==== DATA EXTRACT ====
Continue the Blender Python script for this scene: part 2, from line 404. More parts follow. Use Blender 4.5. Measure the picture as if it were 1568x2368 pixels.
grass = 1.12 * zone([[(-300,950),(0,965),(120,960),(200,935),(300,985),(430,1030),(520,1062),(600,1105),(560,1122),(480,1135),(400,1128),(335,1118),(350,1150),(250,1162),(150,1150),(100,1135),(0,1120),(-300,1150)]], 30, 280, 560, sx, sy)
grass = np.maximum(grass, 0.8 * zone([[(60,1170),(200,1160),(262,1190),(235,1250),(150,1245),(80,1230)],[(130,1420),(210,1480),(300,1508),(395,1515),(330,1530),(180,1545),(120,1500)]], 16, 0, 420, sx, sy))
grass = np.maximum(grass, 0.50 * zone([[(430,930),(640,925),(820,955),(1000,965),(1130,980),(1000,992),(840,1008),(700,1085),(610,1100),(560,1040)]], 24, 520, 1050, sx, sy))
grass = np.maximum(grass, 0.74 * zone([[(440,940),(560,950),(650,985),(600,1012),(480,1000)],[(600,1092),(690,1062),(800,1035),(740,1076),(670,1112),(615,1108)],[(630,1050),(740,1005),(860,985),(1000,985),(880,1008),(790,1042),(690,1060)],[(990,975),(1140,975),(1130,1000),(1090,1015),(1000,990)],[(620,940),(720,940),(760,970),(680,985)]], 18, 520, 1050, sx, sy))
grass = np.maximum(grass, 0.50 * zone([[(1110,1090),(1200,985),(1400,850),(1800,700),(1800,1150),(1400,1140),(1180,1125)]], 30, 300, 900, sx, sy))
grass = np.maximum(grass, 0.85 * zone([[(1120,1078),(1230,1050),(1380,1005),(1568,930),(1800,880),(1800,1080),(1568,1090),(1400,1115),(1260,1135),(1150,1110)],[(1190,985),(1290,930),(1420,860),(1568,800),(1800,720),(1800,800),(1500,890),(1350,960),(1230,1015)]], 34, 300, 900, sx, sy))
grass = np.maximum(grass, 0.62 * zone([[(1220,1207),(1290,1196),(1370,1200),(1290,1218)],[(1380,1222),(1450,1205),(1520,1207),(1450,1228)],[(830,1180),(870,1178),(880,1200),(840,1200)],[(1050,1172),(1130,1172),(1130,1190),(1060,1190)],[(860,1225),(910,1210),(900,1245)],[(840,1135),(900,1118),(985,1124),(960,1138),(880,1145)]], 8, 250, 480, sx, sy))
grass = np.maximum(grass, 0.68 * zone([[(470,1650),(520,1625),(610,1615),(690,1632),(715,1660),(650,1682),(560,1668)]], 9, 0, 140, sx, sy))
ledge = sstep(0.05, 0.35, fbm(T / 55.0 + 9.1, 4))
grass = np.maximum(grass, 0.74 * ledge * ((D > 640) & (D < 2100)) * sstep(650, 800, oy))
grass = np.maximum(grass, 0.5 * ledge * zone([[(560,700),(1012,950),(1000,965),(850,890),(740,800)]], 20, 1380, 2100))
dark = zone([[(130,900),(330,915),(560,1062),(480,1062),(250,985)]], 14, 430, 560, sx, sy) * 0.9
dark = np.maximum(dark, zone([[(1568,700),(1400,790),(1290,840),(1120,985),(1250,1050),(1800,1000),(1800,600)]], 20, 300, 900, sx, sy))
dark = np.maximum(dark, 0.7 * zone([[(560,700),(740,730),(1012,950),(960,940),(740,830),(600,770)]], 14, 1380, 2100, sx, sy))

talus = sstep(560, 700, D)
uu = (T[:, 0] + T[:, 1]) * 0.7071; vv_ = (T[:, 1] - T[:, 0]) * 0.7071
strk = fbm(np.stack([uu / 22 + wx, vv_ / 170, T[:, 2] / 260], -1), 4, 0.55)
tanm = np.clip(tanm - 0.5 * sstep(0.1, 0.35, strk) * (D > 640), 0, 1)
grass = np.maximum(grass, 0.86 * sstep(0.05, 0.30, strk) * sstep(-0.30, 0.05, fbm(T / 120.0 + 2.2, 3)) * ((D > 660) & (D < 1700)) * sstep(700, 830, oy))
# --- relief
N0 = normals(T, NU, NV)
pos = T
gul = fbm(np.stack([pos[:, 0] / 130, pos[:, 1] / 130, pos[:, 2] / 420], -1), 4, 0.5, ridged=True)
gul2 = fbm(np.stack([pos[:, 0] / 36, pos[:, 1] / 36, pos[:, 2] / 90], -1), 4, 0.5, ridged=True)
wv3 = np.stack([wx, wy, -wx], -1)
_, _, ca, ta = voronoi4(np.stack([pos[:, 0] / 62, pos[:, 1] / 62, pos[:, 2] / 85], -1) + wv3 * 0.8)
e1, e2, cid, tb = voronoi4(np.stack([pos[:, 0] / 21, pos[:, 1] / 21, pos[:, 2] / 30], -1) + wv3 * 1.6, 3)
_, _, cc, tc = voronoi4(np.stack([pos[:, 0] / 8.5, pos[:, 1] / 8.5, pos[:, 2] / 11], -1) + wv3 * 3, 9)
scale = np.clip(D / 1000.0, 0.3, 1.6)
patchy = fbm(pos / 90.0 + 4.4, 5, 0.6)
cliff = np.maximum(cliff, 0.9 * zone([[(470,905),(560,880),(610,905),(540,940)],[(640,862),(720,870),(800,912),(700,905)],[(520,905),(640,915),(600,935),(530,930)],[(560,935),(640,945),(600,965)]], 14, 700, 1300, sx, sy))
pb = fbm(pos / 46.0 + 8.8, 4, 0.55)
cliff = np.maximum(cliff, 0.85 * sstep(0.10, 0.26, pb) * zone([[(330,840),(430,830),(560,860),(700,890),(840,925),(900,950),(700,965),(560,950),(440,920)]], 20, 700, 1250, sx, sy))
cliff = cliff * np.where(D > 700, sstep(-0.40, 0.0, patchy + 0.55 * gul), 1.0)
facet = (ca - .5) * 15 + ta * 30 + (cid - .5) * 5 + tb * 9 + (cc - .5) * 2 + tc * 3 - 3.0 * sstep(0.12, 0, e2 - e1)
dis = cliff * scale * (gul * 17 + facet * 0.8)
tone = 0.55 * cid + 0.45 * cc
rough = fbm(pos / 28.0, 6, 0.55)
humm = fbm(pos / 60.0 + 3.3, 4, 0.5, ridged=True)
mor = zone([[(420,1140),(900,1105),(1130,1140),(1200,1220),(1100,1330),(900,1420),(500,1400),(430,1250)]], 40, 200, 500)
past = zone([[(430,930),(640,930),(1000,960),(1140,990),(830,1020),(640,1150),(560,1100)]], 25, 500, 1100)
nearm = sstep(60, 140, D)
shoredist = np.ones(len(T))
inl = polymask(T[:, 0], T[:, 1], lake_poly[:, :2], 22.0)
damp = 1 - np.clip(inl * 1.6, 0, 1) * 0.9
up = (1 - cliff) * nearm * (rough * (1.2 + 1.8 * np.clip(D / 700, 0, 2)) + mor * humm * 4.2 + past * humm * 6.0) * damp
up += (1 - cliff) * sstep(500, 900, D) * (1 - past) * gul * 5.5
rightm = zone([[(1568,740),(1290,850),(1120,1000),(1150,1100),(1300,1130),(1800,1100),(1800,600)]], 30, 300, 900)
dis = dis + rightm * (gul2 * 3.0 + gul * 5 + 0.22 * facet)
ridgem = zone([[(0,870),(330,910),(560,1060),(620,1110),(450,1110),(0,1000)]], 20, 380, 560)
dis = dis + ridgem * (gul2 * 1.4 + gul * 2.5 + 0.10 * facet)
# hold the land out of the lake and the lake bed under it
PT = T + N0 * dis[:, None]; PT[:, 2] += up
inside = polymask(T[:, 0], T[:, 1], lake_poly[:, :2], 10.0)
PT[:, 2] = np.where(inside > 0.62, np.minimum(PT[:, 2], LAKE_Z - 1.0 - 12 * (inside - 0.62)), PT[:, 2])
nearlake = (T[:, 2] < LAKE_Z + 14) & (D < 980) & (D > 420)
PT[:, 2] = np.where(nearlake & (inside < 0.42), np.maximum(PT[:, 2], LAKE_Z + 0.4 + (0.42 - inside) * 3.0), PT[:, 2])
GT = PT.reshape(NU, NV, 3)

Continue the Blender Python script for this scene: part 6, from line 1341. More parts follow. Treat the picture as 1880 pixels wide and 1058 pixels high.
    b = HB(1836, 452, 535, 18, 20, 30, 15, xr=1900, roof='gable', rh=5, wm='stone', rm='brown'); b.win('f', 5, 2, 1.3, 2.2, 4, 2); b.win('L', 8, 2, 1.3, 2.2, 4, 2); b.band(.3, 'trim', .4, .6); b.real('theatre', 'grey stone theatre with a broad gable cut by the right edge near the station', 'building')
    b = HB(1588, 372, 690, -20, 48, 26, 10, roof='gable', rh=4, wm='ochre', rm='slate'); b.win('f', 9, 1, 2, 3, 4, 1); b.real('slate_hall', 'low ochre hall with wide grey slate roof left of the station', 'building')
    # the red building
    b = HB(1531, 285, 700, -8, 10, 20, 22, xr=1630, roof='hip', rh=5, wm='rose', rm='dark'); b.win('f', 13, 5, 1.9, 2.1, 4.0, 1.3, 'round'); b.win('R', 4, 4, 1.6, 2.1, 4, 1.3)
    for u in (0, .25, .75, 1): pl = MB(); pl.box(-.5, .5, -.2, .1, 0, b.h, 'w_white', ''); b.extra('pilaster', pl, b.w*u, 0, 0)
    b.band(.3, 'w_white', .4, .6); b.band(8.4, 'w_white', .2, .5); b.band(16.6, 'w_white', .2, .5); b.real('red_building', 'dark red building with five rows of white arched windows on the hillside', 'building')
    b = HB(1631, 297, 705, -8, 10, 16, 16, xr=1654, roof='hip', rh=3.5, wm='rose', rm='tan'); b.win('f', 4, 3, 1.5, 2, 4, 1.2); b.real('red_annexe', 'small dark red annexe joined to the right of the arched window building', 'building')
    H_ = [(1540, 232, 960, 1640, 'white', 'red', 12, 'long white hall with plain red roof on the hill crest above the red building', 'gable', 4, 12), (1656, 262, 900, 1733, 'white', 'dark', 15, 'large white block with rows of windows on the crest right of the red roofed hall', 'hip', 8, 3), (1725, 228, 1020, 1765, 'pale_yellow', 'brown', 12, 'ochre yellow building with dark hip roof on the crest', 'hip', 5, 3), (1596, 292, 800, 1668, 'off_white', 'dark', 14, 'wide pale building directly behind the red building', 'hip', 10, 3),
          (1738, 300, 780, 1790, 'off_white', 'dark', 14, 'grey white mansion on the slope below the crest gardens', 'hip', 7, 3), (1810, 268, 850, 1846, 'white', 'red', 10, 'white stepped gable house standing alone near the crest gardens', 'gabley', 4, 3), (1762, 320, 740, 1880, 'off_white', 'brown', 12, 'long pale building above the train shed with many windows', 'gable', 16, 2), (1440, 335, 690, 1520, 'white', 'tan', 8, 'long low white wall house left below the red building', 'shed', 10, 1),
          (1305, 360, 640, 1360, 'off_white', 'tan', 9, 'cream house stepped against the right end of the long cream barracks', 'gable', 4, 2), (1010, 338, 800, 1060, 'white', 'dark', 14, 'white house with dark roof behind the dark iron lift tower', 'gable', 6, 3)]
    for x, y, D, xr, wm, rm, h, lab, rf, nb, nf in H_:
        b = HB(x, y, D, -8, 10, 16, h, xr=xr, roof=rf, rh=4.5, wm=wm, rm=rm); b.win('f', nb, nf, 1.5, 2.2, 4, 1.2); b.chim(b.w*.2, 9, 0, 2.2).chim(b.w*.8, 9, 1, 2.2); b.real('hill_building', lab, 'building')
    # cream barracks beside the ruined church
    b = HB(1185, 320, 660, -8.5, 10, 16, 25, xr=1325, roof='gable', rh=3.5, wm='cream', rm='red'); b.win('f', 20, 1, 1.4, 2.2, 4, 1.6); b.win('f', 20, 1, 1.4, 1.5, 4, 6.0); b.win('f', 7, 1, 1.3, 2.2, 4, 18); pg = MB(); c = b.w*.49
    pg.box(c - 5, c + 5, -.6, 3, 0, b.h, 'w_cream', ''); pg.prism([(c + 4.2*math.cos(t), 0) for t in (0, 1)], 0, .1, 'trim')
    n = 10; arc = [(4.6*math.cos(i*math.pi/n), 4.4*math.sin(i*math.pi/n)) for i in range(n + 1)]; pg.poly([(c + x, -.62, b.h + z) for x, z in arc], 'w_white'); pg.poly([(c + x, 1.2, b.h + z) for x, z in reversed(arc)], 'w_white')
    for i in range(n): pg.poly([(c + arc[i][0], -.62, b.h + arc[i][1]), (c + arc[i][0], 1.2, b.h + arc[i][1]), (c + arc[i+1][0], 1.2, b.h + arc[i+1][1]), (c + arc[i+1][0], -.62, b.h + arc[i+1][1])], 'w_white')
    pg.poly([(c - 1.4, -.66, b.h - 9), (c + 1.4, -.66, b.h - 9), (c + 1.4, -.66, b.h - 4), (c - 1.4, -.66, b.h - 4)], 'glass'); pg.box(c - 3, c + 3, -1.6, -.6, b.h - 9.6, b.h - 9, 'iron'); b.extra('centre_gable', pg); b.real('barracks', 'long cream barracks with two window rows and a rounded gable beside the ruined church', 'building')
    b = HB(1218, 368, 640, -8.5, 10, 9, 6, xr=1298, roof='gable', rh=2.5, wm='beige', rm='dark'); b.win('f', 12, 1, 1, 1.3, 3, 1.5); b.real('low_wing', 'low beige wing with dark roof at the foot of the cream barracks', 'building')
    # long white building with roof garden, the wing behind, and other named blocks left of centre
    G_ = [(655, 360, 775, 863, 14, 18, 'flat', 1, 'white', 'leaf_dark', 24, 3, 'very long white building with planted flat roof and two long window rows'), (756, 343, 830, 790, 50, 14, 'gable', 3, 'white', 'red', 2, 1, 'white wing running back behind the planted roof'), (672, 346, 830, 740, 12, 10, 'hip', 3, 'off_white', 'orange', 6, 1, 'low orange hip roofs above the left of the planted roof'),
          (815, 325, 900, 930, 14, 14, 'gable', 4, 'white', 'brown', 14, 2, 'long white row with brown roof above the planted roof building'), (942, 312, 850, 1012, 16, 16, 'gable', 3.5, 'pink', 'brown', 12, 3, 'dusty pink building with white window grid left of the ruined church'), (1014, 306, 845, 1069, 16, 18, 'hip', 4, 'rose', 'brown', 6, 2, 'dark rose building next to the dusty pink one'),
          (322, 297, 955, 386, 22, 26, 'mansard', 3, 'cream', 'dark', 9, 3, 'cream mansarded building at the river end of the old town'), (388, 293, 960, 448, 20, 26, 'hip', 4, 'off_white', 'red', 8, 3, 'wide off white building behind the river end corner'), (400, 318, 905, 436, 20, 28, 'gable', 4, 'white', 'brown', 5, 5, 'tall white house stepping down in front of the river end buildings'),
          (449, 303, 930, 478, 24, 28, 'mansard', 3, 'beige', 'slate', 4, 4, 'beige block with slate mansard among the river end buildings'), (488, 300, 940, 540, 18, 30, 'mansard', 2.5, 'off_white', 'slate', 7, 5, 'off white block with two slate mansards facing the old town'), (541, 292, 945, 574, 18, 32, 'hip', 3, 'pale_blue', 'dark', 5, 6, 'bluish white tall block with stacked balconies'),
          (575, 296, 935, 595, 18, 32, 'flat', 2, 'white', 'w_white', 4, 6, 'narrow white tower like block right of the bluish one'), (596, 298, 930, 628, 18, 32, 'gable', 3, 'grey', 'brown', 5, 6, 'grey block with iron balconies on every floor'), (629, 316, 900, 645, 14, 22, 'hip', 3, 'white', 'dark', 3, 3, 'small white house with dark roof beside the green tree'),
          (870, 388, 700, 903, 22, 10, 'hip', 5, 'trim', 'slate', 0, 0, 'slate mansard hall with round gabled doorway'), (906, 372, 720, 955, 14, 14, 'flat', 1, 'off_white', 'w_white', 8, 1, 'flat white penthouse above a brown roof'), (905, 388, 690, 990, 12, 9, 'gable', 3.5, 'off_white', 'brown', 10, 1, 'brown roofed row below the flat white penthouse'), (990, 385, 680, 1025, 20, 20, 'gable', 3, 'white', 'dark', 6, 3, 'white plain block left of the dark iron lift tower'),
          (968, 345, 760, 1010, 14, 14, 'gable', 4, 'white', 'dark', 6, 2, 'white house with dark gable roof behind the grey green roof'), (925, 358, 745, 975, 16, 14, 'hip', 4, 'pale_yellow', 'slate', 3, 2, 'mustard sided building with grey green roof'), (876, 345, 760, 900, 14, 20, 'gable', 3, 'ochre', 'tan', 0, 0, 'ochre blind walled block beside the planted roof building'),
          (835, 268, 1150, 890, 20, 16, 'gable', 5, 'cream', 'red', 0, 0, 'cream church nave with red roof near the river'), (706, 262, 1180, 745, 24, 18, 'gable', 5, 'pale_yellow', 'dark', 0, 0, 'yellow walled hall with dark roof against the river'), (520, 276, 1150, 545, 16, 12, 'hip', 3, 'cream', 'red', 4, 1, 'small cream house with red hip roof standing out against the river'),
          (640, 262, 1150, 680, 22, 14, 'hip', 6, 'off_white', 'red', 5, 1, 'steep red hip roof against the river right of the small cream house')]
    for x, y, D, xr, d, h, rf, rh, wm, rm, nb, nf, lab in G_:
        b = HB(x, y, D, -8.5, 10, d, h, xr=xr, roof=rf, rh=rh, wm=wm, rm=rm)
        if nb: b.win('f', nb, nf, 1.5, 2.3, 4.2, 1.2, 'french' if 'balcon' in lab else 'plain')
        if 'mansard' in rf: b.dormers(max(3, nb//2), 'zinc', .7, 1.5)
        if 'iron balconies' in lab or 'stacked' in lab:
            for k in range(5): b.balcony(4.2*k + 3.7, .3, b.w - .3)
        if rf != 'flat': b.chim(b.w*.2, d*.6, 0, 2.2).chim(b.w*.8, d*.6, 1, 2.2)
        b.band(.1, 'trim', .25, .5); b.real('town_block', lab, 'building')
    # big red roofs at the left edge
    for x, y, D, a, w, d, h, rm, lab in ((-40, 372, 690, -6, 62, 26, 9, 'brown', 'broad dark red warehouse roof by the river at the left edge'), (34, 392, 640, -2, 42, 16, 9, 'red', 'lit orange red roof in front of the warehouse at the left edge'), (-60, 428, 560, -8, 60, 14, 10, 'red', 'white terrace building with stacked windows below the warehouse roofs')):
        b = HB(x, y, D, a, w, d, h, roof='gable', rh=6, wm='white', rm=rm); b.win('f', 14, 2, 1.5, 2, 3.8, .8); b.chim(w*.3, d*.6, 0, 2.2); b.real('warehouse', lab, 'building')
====
• OBJECTIVE: Within the listing above, extract exactly the lines from the line with "20, 300, 900, sx, sy))" to the line with "dark = np.maximum(dark, 0.7", the two named lines included, and no others.

• SOLUTION BELOW:
dark = np.maximum(dark, zone([[(1568,700),(1400,790),(1290,840),(1120,985),(1250,1050),(1800,1000),(1800,600)]], 20, 300, 900, sx, sy))
dark = np.maximum(dark, 0.7 * zone([[(560,700),(740,730),(1012,950),(960,940),(740,830),(600,770)]], 14, 1380, 2100, sx, sy))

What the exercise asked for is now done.